Choosing the right ship loader for handling bulk materials: which one is right for your facility?

As demand increases throughout the globe for a variety of bulk materials, from wood pellets to petroleum coke, the infrastructure necessary for exporting these goods with the most efficiency becomes essential. As with most major projects, when approaching these challenges it becomes apparent that what might seem to be the perfect solution in theory may not be practical due to a number of factors, ranging anywhere from site conditions to capital considerations. Fortunately there are a variety of solutions to satisfy most, particularly in the final step prior to sailing: loading the vessel.

Each option offers its own benefits, but is it suitable for the existing conditions, and at what cost?

Travelling ship loader
A travelling ship loader is mounted on rails and equipped with a tripper conveyor to elevate the material to the loader boom.
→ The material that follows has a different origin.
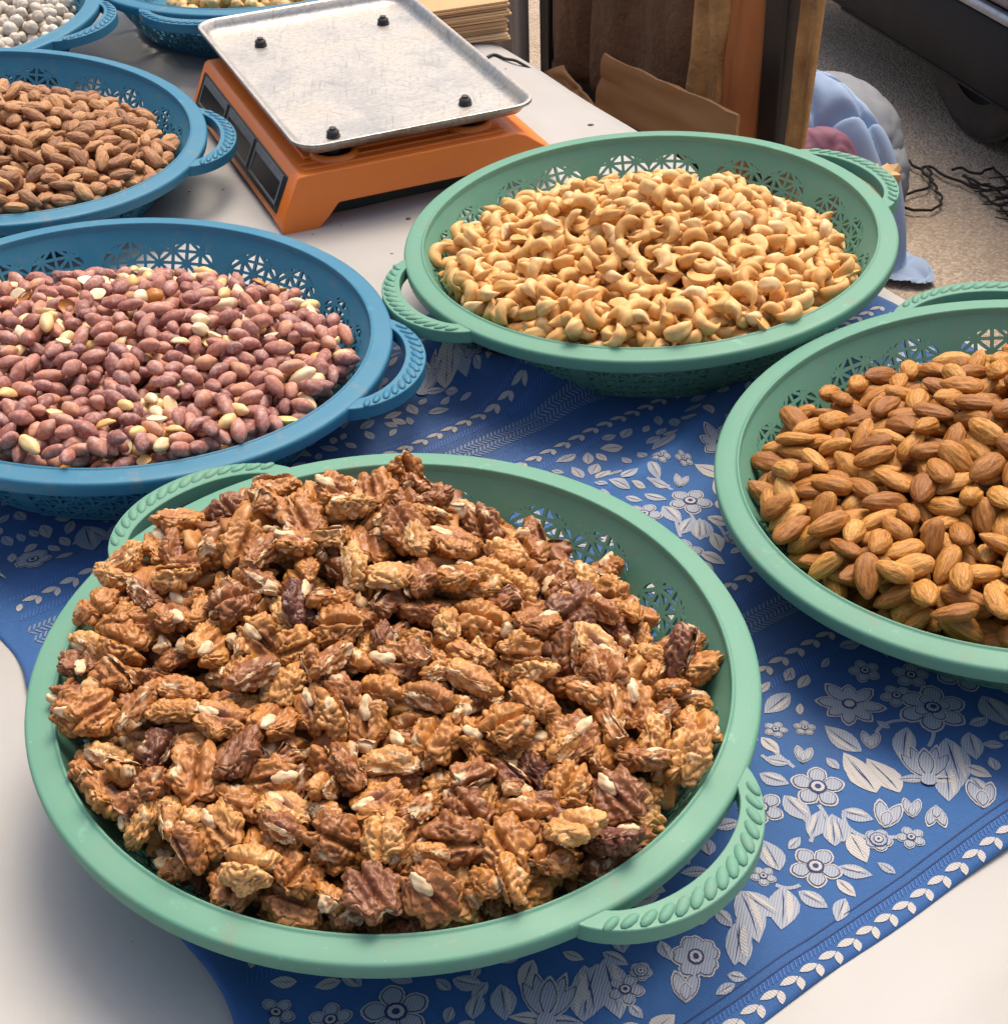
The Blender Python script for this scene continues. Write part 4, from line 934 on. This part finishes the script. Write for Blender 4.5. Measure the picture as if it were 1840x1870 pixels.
# pan
def rrect(cx, cy, w_, h_, r, n=8):
    P = []
    for qx, qy, a0 in ((1, 1, 0), (-1, 1, 90), (-1, -1, 180), (1, -1, 270)):
        for k in range(n + 1):
            a = math.radians(a0 + 90 * k / n); P.append((cx + qx * (w_ / 2 - r) + r * math.cos(a), cy + qy * (h_ / 2 - r) + r * math.sin(a)))
    return P
PCx, PCy, PWd, PLn = .0955, .1475, .183, .288
prof_p = [(-0.0185, 0.0538), (-0.01, 0.0541), (-0.0065, 0.055), (-0.0045, 0.0578), (-0.002, 0.062), (0.0, 0.0633), (0.0016, 0.0628), (0.0018, 0.0606), (0.0004, 0.06), (-0.0012, 0.061), (-0.0036, 0.0568), (-0.0062, 0.0534), (-0.01, 0.0526), (-0.0185, 0.0524)]
V = []; F = []; np_ = len(prof_p); ring = None
for off, z in prof_p:
    Pq = rrect(PCx, PCy, PWd + 2 * off, PLn + 2 * off, .018 + off * .9 if off > -.014 else .004); V += [(x, y, z) for x, y in Pq]
nr = len(Pq)
for i in range(np_ - 1):
    for k in range(nr): F.append((i * nr + k, i * nr + (k + 1) % nr, (i + 1) * nr + (k + 1) % nr, (i + 1) * nr + k))
F.append(tuple(range(nr))); F.append(tuple(range((np_ - 1) * nr, np_ * nr))[::-1])
mb = MB(); mb.add(V, F); pan = mb.build('pan', STEEL, sc_, sharp=60)
for (s_, l_) in ((.0434, .2354), (.1507, .2366), (.0378, .0325), (.1457, .0434)):
    mb = MB(); mb.lathe([(0.0002, 0.0538), (0.0052, 0.0538), (0.0052, 0.055), (0.0046, 0.0552), (0.0046, 0.0578), (0.0036, 0.059), (0.0026, 0.0592), (0.0026, 0.0606), (0.0002, 0.061)], 14, False, (s_, l_, 0)); mb.build('bolt', RUBBER, pan, sharp=30)
mb = MB(); mb.tube(smooth_path([(-.010, 1.345, ZT + .007), (.0040, 1.372, ZT + .0058), (.0150, 1.362, ZT + .0056), (.0270, 1.352, ZT + .0058), (.0420, 1.346, ZT - .006), (.0470, 1.345, ZT - .04), (.0490, 1.346, ZT - .20)]), .0014, 8)
tag(mb.build('power_cord', RUBBER, sharp=180), 'thin black power cord running over the table edge behind the scale', 'cord')

# ------------------------------------------------------------------ stack of kraft bags behind the scale
KRAFT = simple('kraft_paper', (.56, .36, .17), .75, (.46, .27, .12), 40, .25, 90)
KRAFTL = simple('pale_kraft_paper', (.66, .47, .26), .75, (.56, .37, .18), 40, .25, 90)
fx, fy = np.array([.956, .29]), np.array([-.29, .956]); corner = np.array([.0195, 1.4125])
z = ZT + .0035
for k in range(9):
    th = (.0034, .0042, .0030, .0048, .0036)[k % 5]; jx, jy, ja = random.uniform(-.0035, .0035), random.uniform(-.004, .004), random.uniform(-.03, .03)
    ux, uy = fx * math.cos(ja) + fy * math.sin(ja), fy * math.cos(ja) - fx * math.sin(ja); c0 = corner + fx * jx + fy * jy
    mb = MB()
    for h0, h1, ins in ((0, th * .44, 0), (th * .48, th * .94, .0012)):
        P = [c0 + ux * (-.125) + uy * ins, c0 + ux * (-ins) + uy * ins, c0 + ux * (-ins * 2) + uy * .21, c0 + ux * (-.125) + uy * .21]
        mb.hexa([(p[0], p[1], z + h0) for p in P] + [(p[0] + .0004, p[1] + .0006, z + h1) for p in P])
    tag(mb.build('paper_bag', (KRAFT, KRAFTL)[k % 2], bevel=.0004, seg=1), 'topmost folded kraft bag of the stack behind the scale' if k == 8 else 'folded kraft bag inside the stack behind the scale', 'paper bag', 'folded kraft bags behind the scale'); z += th * .97 + .0003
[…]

The tripper is fed by a dock conveyor, which extends the full length of the ship and is positioned parallel to the parked vessel. After a single hold of the ship is filled, the loader is moved to the next operating zone travelling at a rate of approximately 50 feet per minute. Clearance between the boom and the vessel is achieved by implementing either a luffing option (typically by winch) or boom shuttle feature, to clear the fender line while the ship loader is travelling along the dock. With either a shuttle boom or luffing option (properly sized to convey at an incline), material can be distributed inside the hold quite easily along the operating axes, with the use of a travelling loader.

A travelling ship loader is the most efficient machine to operate for handling bulk materials compared to other design concepts. The manpower required to manage this arrangement is limited due to the static position of the ship throughout the loading process. This design allows the boom to be positioned over each hold of the ship, managed by a single operator with remote control, and without the need to reposition the vessel. Setup time between loading holds of the ship is typically reduced, therefore maximizing throughput of material to the loader and minimizing the idle time of all interlocked auxiliary equipment and manpower operating upstream. Quicker vessel turnaround also reduces the associated demurrage fees.